Aim -> Search the data for the string "part" and gather each line it is in.

#### Input rows

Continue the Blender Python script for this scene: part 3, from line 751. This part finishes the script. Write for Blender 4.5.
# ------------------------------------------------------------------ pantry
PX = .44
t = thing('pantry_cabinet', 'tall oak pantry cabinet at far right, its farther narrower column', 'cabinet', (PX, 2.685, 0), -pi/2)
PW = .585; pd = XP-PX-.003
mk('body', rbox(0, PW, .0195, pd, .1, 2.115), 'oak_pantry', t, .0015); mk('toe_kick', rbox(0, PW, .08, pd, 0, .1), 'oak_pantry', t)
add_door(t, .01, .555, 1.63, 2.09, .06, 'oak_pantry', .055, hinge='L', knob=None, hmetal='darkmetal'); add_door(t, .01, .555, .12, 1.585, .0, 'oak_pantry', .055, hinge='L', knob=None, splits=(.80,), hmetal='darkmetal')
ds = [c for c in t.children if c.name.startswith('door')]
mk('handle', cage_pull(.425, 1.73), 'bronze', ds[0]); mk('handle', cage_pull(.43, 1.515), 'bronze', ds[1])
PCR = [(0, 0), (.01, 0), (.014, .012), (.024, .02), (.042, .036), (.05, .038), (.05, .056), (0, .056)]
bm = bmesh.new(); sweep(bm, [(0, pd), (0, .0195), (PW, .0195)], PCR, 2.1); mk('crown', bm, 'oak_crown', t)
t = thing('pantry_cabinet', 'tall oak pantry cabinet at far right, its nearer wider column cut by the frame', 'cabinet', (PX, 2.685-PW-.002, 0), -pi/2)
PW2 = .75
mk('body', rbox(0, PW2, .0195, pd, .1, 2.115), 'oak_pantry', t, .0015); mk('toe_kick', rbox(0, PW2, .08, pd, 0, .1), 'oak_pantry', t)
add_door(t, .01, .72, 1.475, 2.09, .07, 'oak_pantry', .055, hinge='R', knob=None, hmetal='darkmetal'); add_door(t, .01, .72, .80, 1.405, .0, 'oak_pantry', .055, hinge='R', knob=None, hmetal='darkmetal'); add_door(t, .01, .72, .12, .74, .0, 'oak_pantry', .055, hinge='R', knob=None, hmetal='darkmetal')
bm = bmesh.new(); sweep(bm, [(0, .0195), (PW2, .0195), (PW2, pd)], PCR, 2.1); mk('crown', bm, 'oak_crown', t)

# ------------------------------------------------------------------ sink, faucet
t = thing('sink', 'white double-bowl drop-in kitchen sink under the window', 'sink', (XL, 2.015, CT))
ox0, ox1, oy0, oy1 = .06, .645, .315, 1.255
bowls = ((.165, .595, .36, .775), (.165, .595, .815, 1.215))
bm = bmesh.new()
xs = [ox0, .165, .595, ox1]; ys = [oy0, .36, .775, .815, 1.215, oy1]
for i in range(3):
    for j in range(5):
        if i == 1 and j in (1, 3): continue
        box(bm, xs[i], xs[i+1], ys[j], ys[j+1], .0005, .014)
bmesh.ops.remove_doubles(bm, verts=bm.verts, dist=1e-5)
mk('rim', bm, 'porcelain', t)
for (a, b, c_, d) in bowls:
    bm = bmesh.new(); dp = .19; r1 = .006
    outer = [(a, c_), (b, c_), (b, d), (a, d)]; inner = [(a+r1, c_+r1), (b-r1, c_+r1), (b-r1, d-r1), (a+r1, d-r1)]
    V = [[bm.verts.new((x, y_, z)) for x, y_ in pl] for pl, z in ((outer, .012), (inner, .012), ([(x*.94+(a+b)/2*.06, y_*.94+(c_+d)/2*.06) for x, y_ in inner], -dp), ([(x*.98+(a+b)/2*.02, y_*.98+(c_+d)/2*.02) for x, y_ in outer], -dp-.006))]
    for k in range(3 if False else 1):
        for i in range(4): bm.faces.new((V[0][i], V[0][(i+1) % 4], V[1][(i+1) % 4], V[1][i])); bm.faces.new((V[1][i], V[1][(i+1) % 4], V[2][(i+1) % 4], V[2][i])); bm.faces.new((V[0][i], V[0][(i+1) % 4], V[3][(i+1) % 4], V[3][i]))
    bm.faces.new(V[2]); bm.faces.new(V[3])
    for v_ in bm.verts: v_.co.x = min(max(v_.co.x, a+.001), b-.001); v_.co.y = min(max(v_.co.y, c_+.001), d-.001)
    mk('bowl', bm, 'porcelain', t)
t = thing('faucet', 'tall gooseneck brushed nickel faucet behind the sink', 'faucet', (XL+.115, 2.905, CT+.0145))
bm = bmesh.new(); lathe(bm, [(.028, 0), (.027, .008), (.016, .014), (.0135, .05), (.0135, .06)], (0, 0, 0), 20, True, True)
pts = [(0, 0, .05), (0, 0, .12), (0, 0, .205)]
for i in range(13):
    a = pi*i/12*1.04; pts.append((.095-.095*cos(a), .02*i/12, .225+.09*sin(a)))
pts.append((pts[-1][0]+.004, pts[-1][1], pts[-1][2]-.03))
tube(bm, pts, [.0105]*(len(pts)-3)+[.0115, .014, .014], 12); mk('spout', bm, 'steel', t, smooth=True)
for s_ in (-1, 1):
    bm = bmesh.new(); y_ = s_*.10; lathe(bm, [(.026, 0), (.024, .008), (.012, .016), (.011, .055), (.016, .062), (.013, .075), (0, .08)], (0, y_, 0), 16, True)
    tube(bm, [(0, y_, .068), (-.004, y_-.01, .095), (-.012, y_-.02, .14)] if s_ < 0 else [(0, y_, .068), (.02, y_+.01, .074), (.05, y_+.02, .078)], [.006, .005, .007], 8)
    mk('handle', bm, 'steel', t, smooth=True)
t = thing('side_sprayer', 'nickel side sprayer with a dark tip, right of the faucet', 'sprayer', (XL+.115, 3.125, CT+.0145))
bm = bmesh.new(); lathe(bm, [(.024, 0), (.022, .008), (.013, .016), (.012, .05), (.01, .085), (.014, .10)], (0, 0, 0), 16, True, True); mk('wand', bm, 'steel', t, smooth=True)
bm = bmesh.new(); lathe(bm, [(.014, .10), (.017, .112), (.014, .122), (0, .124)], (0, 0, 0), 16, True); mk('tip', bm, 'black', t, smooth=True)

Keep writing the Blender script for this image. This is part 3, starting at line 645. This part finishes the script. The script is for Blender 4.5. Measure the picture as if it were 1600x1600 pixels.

########

Answer to this task ->
Continue the Blender Python script for this scene: part 3, from line 751. This part finishes the script. Write for Blender 4.5.
Keep writing the Blender script for this image. This is part 3, starting at line 645. This part finishes the script. The script is for Blender 4.5. Measure the picture as if it were 1600x1600 pixels.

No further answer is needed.